IMAGE: Prime Minister Narendra Modi at Belur Math in Howrah district on Sunday. Photograph: Kind courtesy @narendramodi/Twitter

The Ramakrishna Math and Mission on Sunday distanced itself from Prime Minister Narendra Modi's remarks on the Citizenship (Amendment) Act, contending that it was a strictly apolitical body which did not respond to 'ephemeral' calls.

The prime minister, during his address at Belur Math -- the headquarters of Ramakrishna Mission -- said that the new law would not take away anybody's citizenship, and a section of the youth was being misguided about the Citizenship (Amendment) Act or CAA.

 

Addressing a press meet, Swami Suvirananda, the Ramakrishna Math and Mission general secretary, said, "The organisation will not comment on the prime minister's speech on CAA. We are a strictly apolitical body. We have come here after leaving our homes to answer eternal calls. We do not respond to ephemeral calls."

He said Modi was a guest and the onus was on him on what he had spoken at the Math.

"But when you have a guest... Atithi Devo Bhava is the Indian culture. And you must extend all kinds of courtesies, decencies to him. And if something you feel ought not have been told, the onus lies on the person who tells it but not on the host -- by no logic," he added.

Swami Suvirananda further said that both Modi and Chief Minister Mamata Banerjee are not politicians but leaders holding constitutional posts.

"They represent the Constitution of India as they have a statutory post. Mamata Banerjee is the leader of West Bengal and Modi is the leader of India," he noted.

Asked whether Modi's speech on the CAA was an attempt to 'saffronise' the Mission, Swami Suvirananda said, "We are already saffron but that doesn't mean that we are saffron in the sense that is being interpreted in politics today."

He said the Mission believes in inclusivity and is the only order in the world where the monks do not cast their votes.

"We are apolitical to that extent that our monks do not cast votes.

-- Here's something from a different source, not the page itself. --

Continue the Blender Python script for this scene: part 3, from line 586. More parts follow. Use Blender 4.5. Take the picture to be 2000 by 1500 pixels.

The only order in the world which does not cast votes.

"We are inclusive as an organisation, only order in the world which has monks from Hindus sects and from even Islam... Islamic people from Iran and Iraq. Ours is the only organisation which has Christian monks, hundreds in numbers, Buddhist monks and we live like brothers, more brotherly than the brother born to same parents... What more inclusiveness do you want?" he said.

Modi, who came to the city on Saturday evening on a two-day trip to attend 150 years celebrations of the Kolkata Port Trust, spent a night at the Math in Belur.

The prime minister described his visit to the Math as a 'homecoming'.